Dataset section =
[Begin]

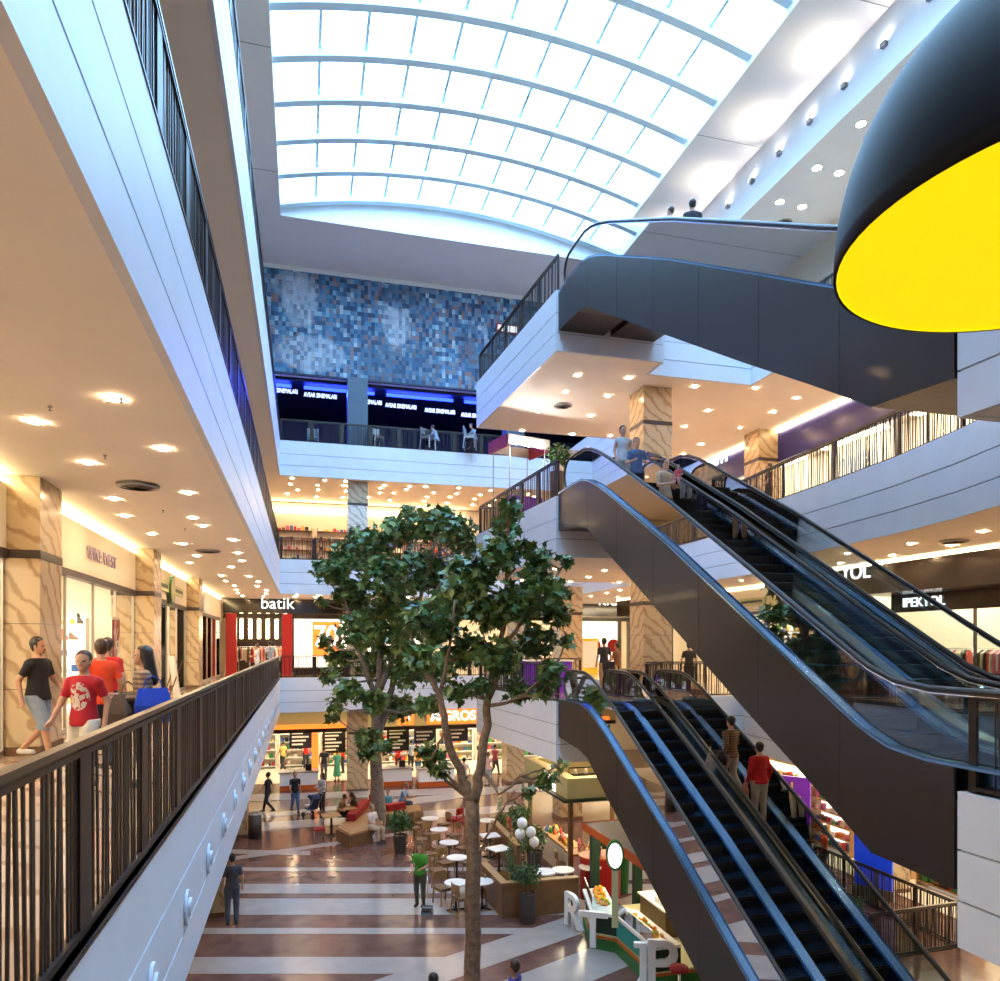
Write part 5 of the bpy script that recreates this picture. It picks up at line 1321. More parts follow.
# poster with sale triangle and the standing board
ps = empty('window_poster', (XS - .085, 17.9, F1 + .9), PI / 2, 'red and white sale poster in the shoe shop window', 'poster')
mb = MB(); mb.box(-.35, .35, -.01, .01, 0, 1.25); mb.build('sheet', 'paper', ps); mb = MB(); mb.extrude([(-.33, 1.2), (.33, 1.2), (.33, .9), (-.1, .1), (-.33, .1)], 1, -.016, -.011); mb.build('red_area', 'red', ps)
text('lettering', '%', .7, 'paper', ps, Matrix.Translation((0, -.02, .75)) @ Matrix.Rotation(PI / 2, 4, 'X'), .002)
bo = empty('standing_board', (-3.35, 21.6, F1), 1.9, 'white standing advertisement board on the walkway before the second left shop', 'board')
T = Matrix.Rotation(-.12, 4, 'X')
mb = MB(); mb.box(-.42, .42, -.02, .02, .05, 1.25, 0, T); mb.build('board_panel', 'paper', bo)
mb = MB()
for i in range(9): mb.box(-.3 + .2 * (i % 4), -.18 + .2 * (i % 4), -.026, -.021, .35 + .28 * (i // 4), .5 + .28 * (i // 4), 0, T)
mb.build('pictures', 'grey_metal', bo)
mb = MB(); mb.beam((-.4, .35, 0), (-.4, -.05, 1.1), .03, .03); mb.beam((.4, .35, 0), (.4, -.05, 1.1), .03, .03); mb.build('strut', 'wood_dark', bo)
pb = empty('poster_stand', at(158, 16.5, F1), 1.2, 'small red brown box stand beside the white advertisement board', 'stand'); mb = MB(); mb.box(-.25, .25, -.1, .1, 0, .5); mb.build('box_panel', 'wood_dark', pb); mb = MB(); mb.box(-.28, .28, -.12, .12, .5, .54); mb.build('lid', 'red', pb)

# --- batik shop and its neighbours on the far first gallery
YF = 38.6
mb = MB(); mb.box(-3.9, 20.9, YF, YF + .3, F1 + 3.15, F1 + 3.88); struct(mb.build('trim_8', 'black_fascia'))
mb = MB(); mb.box(-3.9, 20.9, YF + .02, YF + .25, F1 + 2.9, F1 + 3.13); struct(mb.build('trim_9', 'dark_fascia'))
sign('shop_sign', 'batik', (at(277.5, 37.6, 0).x + .02, YF - .04, pz(604.5, 37.6)), 0, .84, 'white lit word batik on the black band of the far shop', 'text_white', bold=.0)
sign('shop_sign', 'KIGILI', (at(640, 38.5, 0).x, YF - .04, pz(599, 39.5)), 0, .75, 'white letters KIGILI half hidden behind the marble column', 'text_white', bold=.0)
def block(name, x0, x1, y0, y1, z0, z1, m_, label=None, cat=None, group=None, kind=None):
    mb = MB(); mb.box(x0, x1, y0, y1, z0, z1); o = mb.build(name, m_); return tag(o, label, cat, group, kind)
def xat(px, y):   # world x of the image column px on the plane at depth y
    kq = (px - 500) / 727; return y * (kq * CA + SA) / (CA - kq * SA)
for i, px in enumerate((213, 231, 287)):
    x = xat(px, YF - .1); w_ = .5 if i else .35
    block('door_pillar', x - w_ / 2, x + w_ / 2, YF - .12, YF + .3, F1, F1 + 3.13, 'red', ['leftmost red pillar beside the batik shop front', 'red pillar left of the batik entrance', 'red pillar right of the batik entrance'][i], 'pillar', 'red pillars of the batik shop')
x0, x1 = xat(288, YF) + .3, xat(420, YF)
block('wall_shop_window', x0, x1, YF + .1, YF + .2, F1 + .4, F1 + 2.88, 'glow_panel', kind='structure')
block('trim_10', x0, x1, YF - .0, YF + .3, F1, F1 + .4, 'dark_fascia', kind='structure')
ps = empty('sale_poster', (xat(326, YF), YF + .04, F1 + 1.0), 0, 'orange sale poster with a large white number 70 in the far shop window', 'poster')
mb = MB(); mb.box(-.68, .68, 0, .02, 0, 1.75); mb.build('sheet', 'orange_lit', ps)
text('lettering', '70', 1.5, 'text_white', ps, Matrix.Translation((0, -.015, .95)) @ Matrix.Rotation(PI / 2, 4, 'X'), .004, bold=.02, xs=.85)
b0 = empty('bench', (xat(312, 36.5), 36.3, F1), 0, 'dark low bench on the far first gallery behind the railing', 'bench')
mb = MB(); mb.box(-.9, .9, -.2, .2, .40, .46); mb.build('seat', 'wood_dark', b0)
for x in (-.8, .8): mb = MB(); mb.box(x - .04, x + .04, -.18, .18, 0, .40); mb.build('leg', 'black', b0)
block('wall_batik_back', -3.9, 4, 43.5, 43.7, F1, F1 + 3.8, 'dark_fascia', kind='structure')
for i in range(6):
    x = xat(240 + 9 * i, 42.5)
    o = empty('clothes_lamp', (x, 43.43, F1 + 1.9), 0, 'tall glowing wall light inside the batik shop', 'lamp', 'glowing wall lights in the batik shop'); mb = MB(); mb.box(-.09, .09, 0, .06, 0, 1.1); mb.build('shade', 'cove', o)
def rack(loc, rz, w_, label, seed, group, h_=1.45):
    o = empty('clothes_rack', loc, rz, label, 'clothes rack', group); Rs = random.Random(seed)
    mb = MB(); mb.tube([(-w_ / 2, 0, 0), (-w_ / 2, 0, h_), (w_ / 2, 0, h_), (w_ / 2, 0, 0)], .018, 6)
    mb.beam((-w_ / 2, -.25, .02), (-w_ / 2, .25, .02), .04, .03); mb.beam((w_ / 2, -.25, .02), (w_ / 2, .25, .02), .04, .03); mb.build('frame', 'chrome', o)
    x = -w_ / 2 + .08; n = 0
    while x < w_ / 2 - .05:
        L = Rs.uniform(.6, .95); t = Rs.uniform(.03, .06)
        mb = MB(); mb.extrude([(-.03, h_ - .04), (.03, h_ - .04), (.2, h_ - .14), (.22, h_ - L), (-.22, h_ - L), (-.2, h_ - .14)], 0, x, x + t); mb.build('garment', GOODS[Rs.choice((2, 2, 5, 6, 0, 7, 9, 2))], o)
        x += t + Rs.uniform(.02, .06); n += 1
    return o
for i, px in enumerate((238, 250, 262, 276)): rack((xat(px, 40.6), 40.2 + (i % 2) * .8, F1), .2 * i, 1.2, ['clothes rack at the left of the batik shop', 'clothes rack beside the batik entrance', 'clothes rack in the middle of the batik shop', 'clothes rack at the right of the batik shop'][i], 40 + i, 'clothes racks in the batik shop')
for i, x in enumerate((-2, 2.2, 6.2, 10.5, 15, 18.5)):
    o = panel_light(x - 1.2, x + 1.2, 40, 42.8, F1 + 3.85, 'shop_light'); tag(o, 'ceiling light panel inside the shops of the far first gallery', 'light panel', 'light panels of the far first gallery shops')
# bright fashion windows around the big column, with round red motifs
x0, x1 = xat(578, YF), xat(618, YF)
block('wall_shop_window', x0, x1, YF + .1, YF + .2, F1 + .1, F1 + 2.88, 'glow_panel', kind='structure')
for px in (595, 614):
    mb = MB(); mb.extrude([(.38 * math.cos(a), .38 * math.sin(a)) for a in [2 * PI * k / 24 for k in range(24)]], 1, -.02, 0); o = mb.build('window_decal', 'redfab'); o.location = (xat(px, YF), YF + .08, F1 + 1.5)
    tag(o, 'round red motif on the bright shop window above the lower escalators, %s of the pair' % ('left' if px < 600 else 'right'), 'decal')
for px in (620, 630):
    block('mullion', xat(px, YF) - .09, xat(px, YF) + .09, YF, YF + .3, F1, F1 + 2.9, 'band', kind='structure')
yf = empty('freezer', (xat(586, 37.6), 37.4, F1), 0, 'yellow and white vending unit before the bright window, above the lower escalators', 'vending unit')
mb = MB(); mb.box(-.5, .5, -.35, .35, 0, 1.9); mb.build('cabinet', 'fruit_yellow', yf); mb = MB(); mb.box(-.42, .42, -.37, -.351, .3, 1.75); mb.build('door', 'paper', yf)
pp = empty('sales_stand', (xat(548, 34.2) , 30.0, F1), 0, 'purple counter stand on the far landing left of the lower escalators', 'stand'); pp.location = at(546, 24.0, F1)
mb = MB(); mb.box(-.8, .8, -.3, .3, 0, 1.0); mb.build('counter_body', 'purple_panel', pp); mb = MB(); mb.box(-.85, .85, -.35, .35, 1.0, 1.05); mb.build('counter_top', 'paper', pp)
bd = empty('notice_board', at(612, 22.3, F1), .2, 'small dark purple notice stand at the top of the lower escalators', 'notice stand')
mb = MB(); mb.box(-.22, .22, -.02, .02, .25, 1.05, 0, Matrix.Rotation(-.2, 4, 'X')); mb.build('panel', 'dark_wall', bd); mb = MB(); mb.beam((-.2, .3, 0), (-.2, -.1, .9), .03, .03); mb.beam((.2, .3, 0), (.2, -.1, .9), .03, .03); mb.build('strut', 'black', bd)

# --- far second gallery and its warm shop wall
block('wall_second_gallery', -9, 20.9, 41.5, 41.7, F2, F2 + 3.85, 'shop_wall', kind='structure')
mb = MB(); mb.box(-4, 9, 41.38, 41.5, F2 + 3.4, F2 + 3.5); o = mb.build('cove_light', 'cove'); tag(o, 'warm strip of light at the back of the far second gallery', 'light strip')
for i in range(4):
    shelf_unit((xat(290, 41) + i * 2.6, 41.0, F2), 0, 2.3, 2.4, .4, 5, ['leftmost shelf', 'second shelf', 'third shelf', 'rightmost shelf'][i] + ' behind the railing of the far second gallery', seed=60 + i, group='shelves of the far second gallery', body='wood')
person(at(315, 38, F2), .4, 1.65, 'person in a brown coat behind the far second gallery railing', (.25, .14, .08), (.1, .08, .07), 'stand', 'brown', h=.045)
# kiosk with red and white roof on the second gallery landing
kq = Vector((7.05, 23.7, F2))
kb = empty('kiosk', kq, .25, 'small kiosk with a red and white lit canopy above the tree tops', 'kiosk')
mb = MB()
for (x, y) in ((-1.1, -.9), (1.1, -.9), (-1.1, .9), (1.1, .9)): mb.tube([(x, y, 0), (x, y, 2.64)], .03, 6)
mb.build('frame', 'grey_metal', kb)
mb = MB()
for sg in (-1, 1): mb.box(-1.3, 1.3, sg * 1.05 - .05, sg * 1.05 + .05, 2.62, 2.95, 0); mb.box(sg * 1.3 - .05, sg * 1.3 + .05, -1.0, 1.0, 2.55, 2.95, 1)
mb.build('canopy', ['grey_metal', 'red'], kb)
mb = MB(); mb.box(-1.0, 1.0, -.8, -.3, 0, 1.0); mb.build('counter', 'purple_panel', kb)
for i in range(3): mb = MB(); mb.ball((0, 0, 0), .10, 12); o = mb.build('bulb', 'cool_lamp', kb); o.location = (-.9 + .8 * i, -1.2, 2.7)
kb.scale = (.62, .62, 1.0)
plant('potted_plant', (8.3, 23.3, F2), .25, 1.9, [((0, 0, 2.5), .5), ((.3, 0, 2.4), .35)], 420, .16, 'tall leafy plant beside the kiosk with the red and white canopy')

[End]

Short problem = From the first line of the material down to the line containing "pb = empty('poster_stand', at(158, 16.5, F1), 1.2, 'small", inclusive, return each line exactly, skipping any picture.

Answer for this exercise =
Write part 5 of the bpy script that recreates this picture. It picks up at line 1321. More parts follow.
# poster with sale triangle and the standing board
ps = empty('window_poster', (XS - .085, 17.9, F1 + .9), PI / 2, 'red and white sale poster in the shoe shop window', 'poster')
mb = MB(); mb.box(-.35, .35, -.01, .01, 0, 1.25); mb.build('sheet', 'paper', ps); mb = MB(); mb.extrude([(-.33, 1.2), (.33, 1.2), (.33, .9), (-.1, .1), (-.33, .1)], 1, -.016, -.011); mb.build('red_area', 'red', ps)
text('lettering', '%', .7, 'paper', ps, Matrix.Translation((0, -.02, .75)) @ Matrix.Rotation(PI / 2, 4, 'X'), .002)
bo = empty('standing_board', (-3.35, 21.6, F1), 1.9, 'white standing advertisement board on the walkway before the second left shop', 'board')
T = Matrix.Rotation(-.12, 4, 'X')
mb = MB(); mb.box(-.42, .42, -.02, .02, .05, 1.25, 0, T); mb.build('board_panel', 'paper', bo)
mb = MB()
for i in range(9): mb.box(-.3 + .2 * (i % 4), -.18 + .2 * (i % 4), -.026, -.021, .35 + .28 * (i // 4), .5 + .28 * (i // 4), 0, T)
mb.build('pictures', 'grey_metal', bo)
mb = MB(); mb.beam((-.4, .35, 0), (-.4, -.05, 1.1), .03, .03); mb.beam((.4, .35, 0), (.4, -.05, 1.1), .03, .03); mb.build('strut', 'wood_dark', bo)
pb = empty('poster_stand', at(158, 16.5, F1), 1.2, 'small red brown box stand beside the white advertisement board', 'stand'); mb = MB(); mb.box(-.25, .25, -.1, .1, 0, .5); mb.build('box_panel', 'wood_dark', pb); mb = MB(); mb.box(-.28, .28, -.12, .12, .5, .54); mb.build('lid', 'red', pb)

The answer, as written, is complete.